Tüm bunlara rağmen, gelen son açıklamalara bakılacak olursa Kürdistan Bölgesi’nin 10’uncu kabinesinin şekilleneceği merkezlerden biri de Süleymaniye olacak gibi görünüyor. Önceki seçimlere oranla gerileme yaşayan İslami partiler, gelecek hükümette yer almayacaklarını duyurdular.
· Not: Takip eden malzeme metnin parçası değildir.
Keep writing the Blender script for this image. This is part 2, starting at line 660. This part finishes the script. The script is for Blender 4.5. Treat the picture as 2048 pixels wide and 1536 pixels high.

Yeni Nesil de benzer bir açıklama yaptı. Kaldı ki Yeni Nesil, Goran gibi bir alternatif olmak üzereyken hükümete dahil olursa, bir sonraki seçimde Goran’ın yaşadığı kaçınılmaz sonucu yaşayabilir.
Sonuçlara göre KDP, hükümeti tek başına kuramıyor. İrili ufaklı partilerin KDP’ye eklemlenmesi zor değil ancak bu olasılık şu an için ufukta görünmüyor.
Geriye, aslında YNK kulislerinde başından bu yana konuşulan ihtimal kalıyor; YNK ve KDP ortaklığında yeni bir hükümet. Ancak nasıl?
YNK’nin de KDP’nin de işi zor
YNK, bir sinerji yarattı ve toplumda gündem oldu. Artık Kürdistan Bölgesi’nde yeni bir YNK siyasetinden ve belirlediği gündemden söz etmek mümkün. KDP’nin otokratik iktidarına son vereceğini iddia etti ve bu iddia büyük oranda gerçekleştirilmiş durumda. Bu bakımdan, YNK’nin Kürdistan Bölgesi başkanlığına veya başbakanlığına talip olacağı, ancak bu şartla KDP’nin hükümeti kurmasına yol vereceği, konuşulan olasılıklar arasında.
YNK, geleceği düşünerek muhalefette kalmayı da tercih edebilir. Ancak bu durumda Süleymaniye ve Halepçe halkına sosyal hizmetler sağlama olanaklarından olacaktır. Boşluğu da elbette KDP doldurmaya çalışacaktır. Riskli ve zor bir tercih.
YNK, mevcut durumda sadece günceli değil, geleceği de kurgulamaya çalışacaktır: Hem kendi ilke ve ölçüleri doğrultusunda kurulacak hükümeti şekillendirmeye çalışmak, hem de gelecek yıl yapılması beklenen Irak parlamento seçimlerine hazırlanmak… YNK’nin işi oldukça zor ancak tedirgin ve iktidarı sarsılan KDP’nin işi daha da zor görünüyor. Tartışmalar, çok ateşli ve uzun geçecek. Seçim sonuçları, sadece bir başlangıç.